Thursday, December 18, 2014

``I am emotionally and electrically drained.''

I feel so drained. I feel like I need to curl up into a ball and just silently go to sleep, after downing a few shots of hard liquor.

I hate being referred to as a ``scholar''. I don't care who says it---fact is, I no longer see myself as a ``scholar''. He-who-shalt-not-be-named pointed out to me clearly that I did not fulfil the basic requirements of being a scholar, because I was ``intellectually lazy'' and that I didn't have the perseverance to bull-headedly push my way through the hard parts of the thought process. So to me, being called a ``scholar'' is taken as an insult, since I have to expend that effort to explain why I am not a scholar, assuming I give a damn in the first place. Inasmuch as I like not giving a damn, sometimes it's hard to dodge out due to point-blankness. Maybe my curtness will hint what I am really thinking about. If ever there is a push factor to leave the organisation after my bond is done, it would be that stigma associated with the word that I never seemed to have identified strongly with in the first place, because it is fucking hard to lead a normal life when one is surrounded by PhD holders.

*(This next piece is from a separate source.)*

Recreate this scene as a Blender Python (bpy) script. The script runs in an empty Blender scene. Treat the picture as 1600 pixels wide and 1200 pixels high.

Why can't people see me for who I am instead of who I was supposed to be?

Anyway, I'm drained, socially. Some kind of year-end function of the department at work; didn't feel right if I dodged out of it. So, I just showed up and made do with what I could. Whatever social capital I had left lying around was pretty much used up by the end of the afternoon, where I just didn't want to talk or even listen to anyone.

The things we do to appear normal...

It's funny to be in Singapore during the end-of-year. I was so used to spending new year's eve on my own in the winter that having to face it again this year in tropical Singapore just feels odd. Maybe I'll do what I should have done---go minimal and not give a damn. Just sleep regularly the night before and wake up on new year's itself feeling more or less like usual.

All these holiday things become more and more meaningless as one gets older. Until of course when one brings forth younglings---then the holidays take on a different kind of character where the focus is not on the self but on the said younglings.

I think I'm done here. Till the next update.